In 20+ years, I've honed my techniques down to an art form. With a few simple tweaks, and sometimes, a little more ram, most machines can perform much better than they would otherwise. Lets get started on speeding up that old clunker.
The first thing I always do is the easiest thing on the list. It's using a little tool called "Tune XP". First, download Tune XP from the following URL: http://www.download.com/TuneXP/3640-2086_4-10290928. html . After installing the tool, run it. Under the Memory and File System menu, enable the following options: Faster Shutdown, File Allocation Size Tweak, Optimize prefetch, and Increase NTFS performance. Also, in the same menu, set the "IO Lock Limit" to the amount of ram that you have in your system. Under the hardware menu, enable all of the options.
Now, download pagedefrag from the following URL: http://www.microsoft.com/technet/sysinternals/Utilit ies/PageDefrag.mspx.

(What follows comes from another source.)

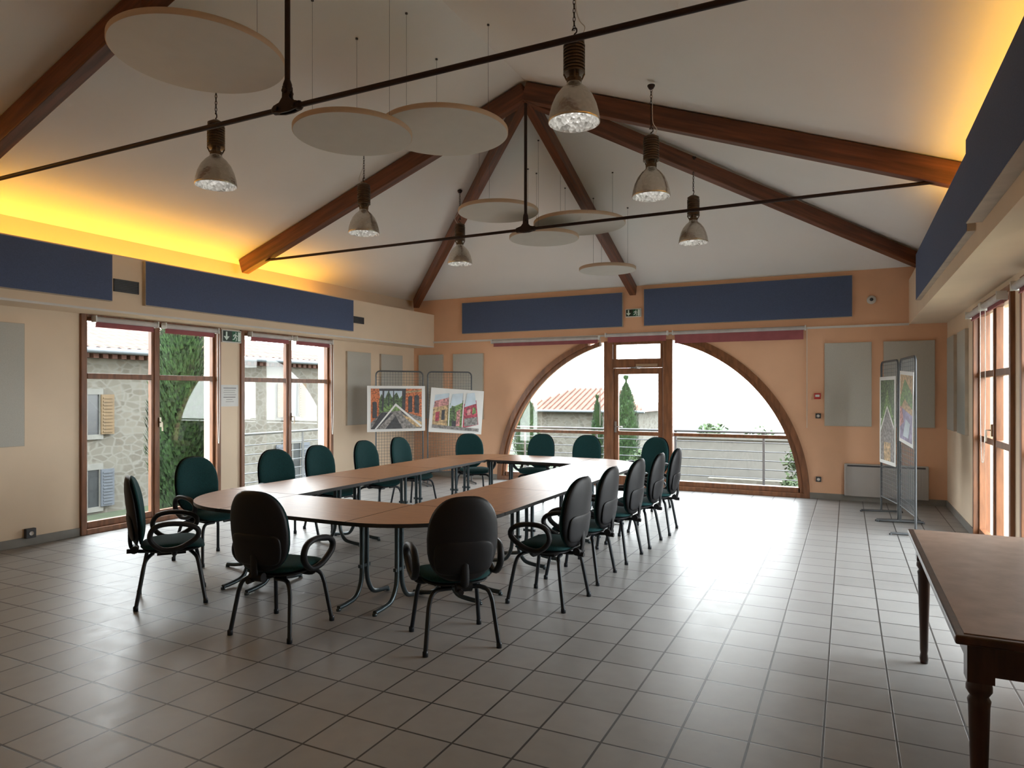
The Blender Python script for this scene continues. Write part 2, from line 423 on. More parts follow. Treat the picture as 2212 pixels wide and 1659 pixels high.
# ------------------------------------------------------------------ roof beams
def beam(p0,p1,w,h,label):
    p0=Vector(p0);p1=Vector(p1); L=(p1-p0).length
    o=B().box(0,L,-w/2,w/2,-h/2,h/2).build("roof_beam",M_BEAM,recenter=False,bevel=.008)
    x=(p1-p0).normalized(); y=Vector((0,0,1)).cross(x).normalized(); z=x.cross(y)
    o.matrix_world=Matrix.Translation(p0)@Matrix((x,y,z)).transposed().to_4x4()
    tag(o,label,"beam","roof beams"); return o
bh=.20; dz=bh/2+.005
for i,y in enumerate((YA,3.33,-.31)):
    lab="dark brown timber rafter running from ridge to wall"
    beam((-7.60,y,ceil_z(-7.60,y-5)-dz-.01),(XC,y,RZ-dz-.02),.12,bh,lab)
    beam((1.10,y,ceil_z(1.10,y-5)-dz-.01),(XC,y,RZ-dz-.02),.12,bh,lab)
beam((XL+.15,YB-.15,EZ+.15*sl-dz-.02),(XC,YA,RZ-dz-.05),.11,.18,"dark brown timber hip rafter reaching the room corner")
beam((XR-.15,YB-.15,EZ+.15*sl-dz-.02),(XC,YA,RZ-dz-.05),.11,.18,"dark brown timber hip rafter reaching the room corner")
beam((XC-.02,YB-.05,EZ+.05*sb-dz),(XC,YA,RZ-dz-.05),.11,.18,"dark brown timber rafter above the arched window")

for y in (YA,3.33,-.31):
    e=empty("tie_rod",(XC,y,3.44),0,"dark iron roof tie rod with central king post rod","tie rod","roof tie rods")
    r=.017
    B().tube([(-4.22,0,-.01),(-.08,0,0)],r,10).build("rod",M_IRON,parent=e); B().tube([(.08,0,0),(4.1,0,0)],r,10).build("rod",M_IRON,parent=e)
    B().tube([(0,0,.09),(0,0,1.50)],r*1.05,10).build("king_post",M_IRON,parent=e)
    b=B(); q=.72
    for s in (-1,1): b.tube([(s*.17*q,0,0),(s*.15*q,0,0),(s*.11*q,0,0),(s*.10*q,0,0)],[.018,.029,.029,.020],10)
    b.tube([(0,0,.25*q),(0,0,.21*q),(0,0,.17*q),(0,0,.15*q)],[.019,.029,.029,.022],10)
    plate=[(-.14,-.03),(-.14,.03),(-.07,.05),(-.035,.09),(-.03,.19),(.03,.19),(.035,.09),(.07,.05),(.14,.03),(.14,-.03),(.05,-.045),(-.05,-.045)]
    plate=[(x*q,z*q) for x,z in plate]
    b.prism(plate,'y',-.024,-.013); b.prism(plate,'y',.013,.024)
    for (x,z) in ((-.10*q,0),(.10*q,0),(0,.14*q)):
        b.tube([(x,-.038,z),(x,.038,z)],.016,8)
    b.build("knuckle",M_IRON,parent=e,fixn=True)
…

Unzip the file into a temp folder and run it. Choose the option to defrag the page file on every reboot. Once it's defragged, it won't take any time at all to defrag. This file defrags the page file and parts of the registry that a normal defrag cannot defragment.
The next thing to do is to remove unnecessary startup items under your startup folders. The easiest way to do this is to click on start, then run, then type MSCONFIG and hit enter. Go to the startup tab and uncheck anything that is unnecessary. Typical things to remove is ctfmon, anything acrobat or adobe, anything associated with wildtangent, real, or java. Removing these things will not disable functionality, but will cause the individual programs not to start as fast. Usually the tradeoff is not worth it because these programs are not ran frequently enough. Other items in the startup should be typed into GOOGLE and look if other people are disabling it in startup or not.
Next go to the control panel and then "add/remove programs" and remove programs that you know you don't use. Don't remove anything you're not sure what it is-regardless of what it says in the "Last used" column of the add/remove programs control panel. Click "no" if it asks you if you want to reboot.